**Data section:**
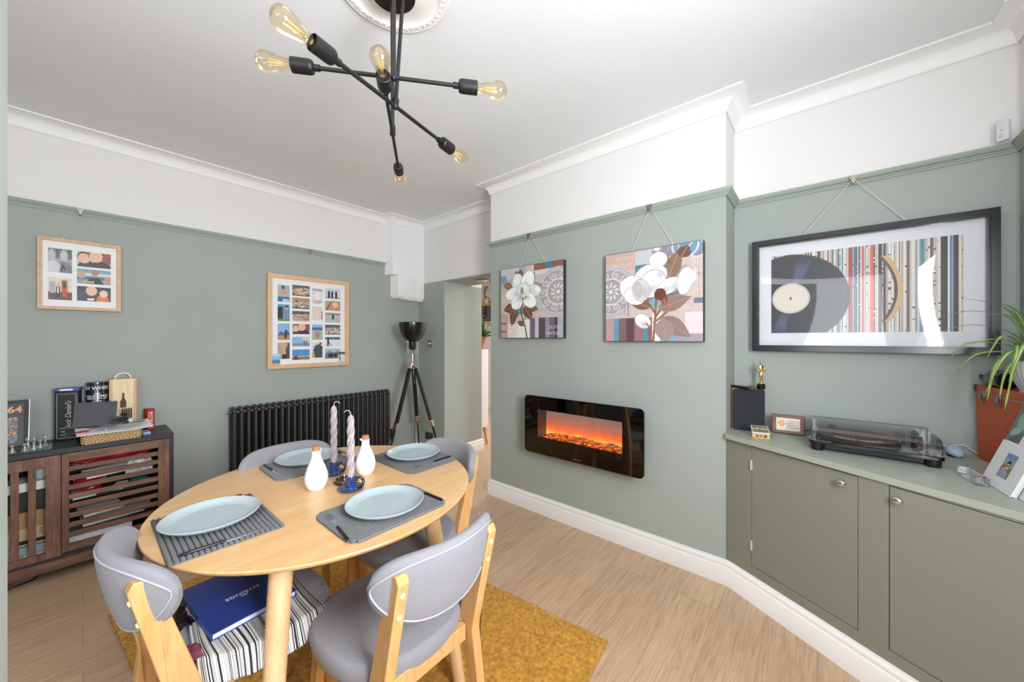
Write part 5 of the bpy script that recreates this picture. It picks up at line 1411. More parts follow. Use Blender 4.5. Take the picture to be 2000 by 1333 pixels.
def stripe_mat():
    m, nt, b_ = _nt('black_white_stripes')
    uv = nt.nodes.new('ShaderNodeUVMap'); uv.uv_map = 'cloth'
    sp = nt.nodes.new('ShaderNodeSeparateXYZ'); nt.links.new(uv.outputs[0], sp.inputs[0])
    cb = nt.nodes.new('ShaderNodeCombineXYZ'); nt.links.new(sp.outputs[0], cb.inputs[0])
    n = nt.nodes.new('ShaderNodeTexNoise'); n.noise_dimensions = '1D'; n.inputs['Scale'].default_value = 48; n.inputs['Detail'].default_value = 1
    nt.links.new(sp.outputs[0], n.inputs['W'])
    r = nt.nodes.new('ShaderNodeValToRGB'); r.color_ramp.interpolation = 'CONSTANT'
    el = r.color_ramp.elements; stops = [(0, '111214'), (.40, 'E0E0DE'), (.445, '1A1B1E'), (.475, 'DEDCDC'), (.505, '141518'), (.55, 'E3D5D2'), (.60, 'CBD6D2'), (.64, '16171A'), (.70, 'E6E6E4')]
    while len(el) < len(stops): el.new(0.5)
    for e, (p, c) in zip(el, stops): e.position = p; e.color = lin(c)
    nt.links.new(n.outputs['Fac'], r.inputs[0]); nt.links.new(r.outputs[0], b_.inputs['Base Color']); b_.inputs['Roughness'].default_value = 0.85
    return m


# the left chair's seat: origin (0.372, 1.425), facing +x and turned 7 degrees
SZ = 0.4925
def cloth(u, v):
    x0 = 0.200 + 0.305 * u
    fold = 0.0035 * math.sin(30 * u + 2 * v) + 0.002 * math.sin(57 * u)
    dxl = abs(x0 - 0.372) / 0.215; ye = 1.425 - 0.228 * max(0.05, 1 - dxl ** 2.45) ** 0.4
    L = (1.615 - ye + 0.062) * v; y = 1.615 - L; z = SZ + 0.0015 + 0.4 * abs(fold) + 0.0015 * math.sin(9 * v + 3 * u)
    if y < ye:
        over = ye - y; q = min(1.0, over / 0.02); y = ye - over * 0.42 + 0.6 * fold * q; z -= over * 0.92
    ox = max(0.0, x0 - 0.480); z -= ox * 0.5
    return (x0 + 0.006 * math.sin(6 * v + 8 * u), y, z)


cl = sheet('striped_cloth', cloth, 90, 60, stripe_mat(), 'black and white striped cloth draped over the left chair seat', 'cloth', 0.0025)
uvl = cl.data.uv_layers.new(name='cloth')
co_ = [(i / 89, j / 59) for i in range(90) for j in range(60)]
for li, l_ in enumerate(cl.data.loops): uvl.data[li].uv = co_[l_.vertex_index]
bg_ = tag(O('cushion_ties', MB().tube([(0.545, 1.345, 0.480), (0.563, 1.330, 0.45), (0.560, 1.320, 0.42), (0.555, 1.312, 0.375)], 0.0035, 8), BLACKP, smooth='all'), 'thin black and red ties hanging from the front of left chair seat', 'tie')
gm = tag(crumple('folded_garment', 'dark garment with burgundy lining bundled under the striped cloth', 'garment', BLACKP, 0.175, 1.50, 0.4895, 0.075, 0.20, 0.045, 7, 0.1), 'dark garment with burgundy lining bundled under the striped cloth', 'garment')
gl = crumple('burgundy_scarf', 'crumpled burgundy scarf poking out at the left chair seat', 'scarf', plain('burgundy_knit', '7A3444', 0.9, var=0.3, scale=40), 0.188, 1.290, 0.4895, 0.045, 0.07, 0.025, 9, 0.2)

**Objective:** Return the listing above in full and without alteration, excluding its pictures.

**Response to the exercise:**
Write part 5 of the bpy script that recreates this picture. It picks up at line 1411. More parts follow. Use Blender 4.5. Take the picture to be 2000 by 1333 pixels.
def stripe_mat():
    m, nt, b_ = _nt('black_white_stripes')
    uv = nt.nodes.new('ShaderNodeUVMap'); uv.uv_map = 'cloth'
    sp = nt.nodes.new('ShaderNodeSeparateXYZ'); nt.links.new(uv.outputs[0], sp.inputs[0])
    cb = nt.nodes.new('ShaderNodeCombineXYZ'); nt.links.new(sp.outputs[0], cb.inputs[0])
    n = nt.nodes.new('ShaderNodeTexNoise'); n.noise_dimensions = '1D'; n.inputs['Scale'].default_value = 48; n.inputs['Detail'].default_value = 1
    nt.links.new(sp.outputs[0], n.inputs['W'])
    r = nt.nodes.new('ShaderNodeValToRGB'); r.color_ramp.interpolation = 'CONSTANT'
    el = r.color_ramp.elements; stops = [(0, '111214'), (.40, 'E0E0DE'), (.445, '1A1B1E'), (.475, 'DEDCDC'), (.505, '141518'), (.55, 'E3D5D2'), (.60, 'CBD6D2'), (.64, '16171A'), (.70, 'E6E6E4')]
    while len(el) < len(stops): el.new(0.5)
    for e, (p, c) in zip(el, stops): e.position = p; e.color = lin(c)
    nt.links.new(n.outputs['Fac'], r.inputs[0]); nt.links.new(r.outputs[0], b_.inputs['Base Color']); b_.inputs['Roughness'].default_value = 0.85
    return m


# the left chair's seat: origin (0.372, 1.425), facing +x and turned 7 degrees
SZ = 0.4925
def cloth(u, v):
    x0 = 0.200 + 0.305 * u
    fold = 0.0035 * math.sin(30 * u + 2 * v) + 0.002 * math.sin(57 * u)
    dxl = abs(x0 - 0.372) / 0.215; ye = 1.425 - 0.228 * max(0.05, 1 - dxl ** 2.45) ** 0.4
    L = (1.615 - ye + 0.062) * v; y = 1.615 - L; z = SZ + 0.0015 + 0.4 * abs(fold) + 0.0015 * math.sin(9 * v + 3 * u)
    if y < ye:
        over = ye - y; q = min(1.0, over / 0.02); y = ye - over * 0.42 + 0.6 * fold * q; z -= over * 0.92
    ox = max(0.0, x0 - 0.480); z -= ox * 0.5
    return (x0 + 0.006 * math.sin(6 * v + 8 * u), y, z)


cl = sheet('striped_cloth', cloth, 90, 60, stripe_mat(), 'black and white striped cloth draped over the left chair seat', 'cloth', 0.0025)
uvl = cl.data.uv_layers.new(name='cloth')
co_ = [(i / 89, j / 59) for i in range(90) for j in range(60)]
for li, l_ in enumerate(cl.data.loops): uvl.data[li].uv = co_[l_.vertex_index]
bg_ = tag(O('cushion_ties', MB().tube([(0.545, 1.345, 0.480), (0.563, 1.330, 0.45), (0.560, 1.320, 0.42), (0.555, 1.312, 0.375)], 0.0035, 8), BLACKP, smooth='all'), 'thin black and red ties hanging from the front of left chair seat', 'tie')
gm = tag(crumple('folded_garment', 'dark garment with burgundy lining bundled under the striped cloth', 'garment', BLACKP, 0.175, 1.50, 0.4895, 0.075, 0.20, 0.045, 7, 0.1), 'dark garment with burgundy lining bundled under the striped cloth', 'garment')
gl = crumple('burgundy_scarf', 'crumpled burgundy scarf poking out at the left chair seat', 'scarf', plain('burgundy_knit', '7A3444', 0.9, var=0.3, scale=40), 0.188, 1.290, 0.4895, 0.045, 0.07, 0.025, 9, 0.2)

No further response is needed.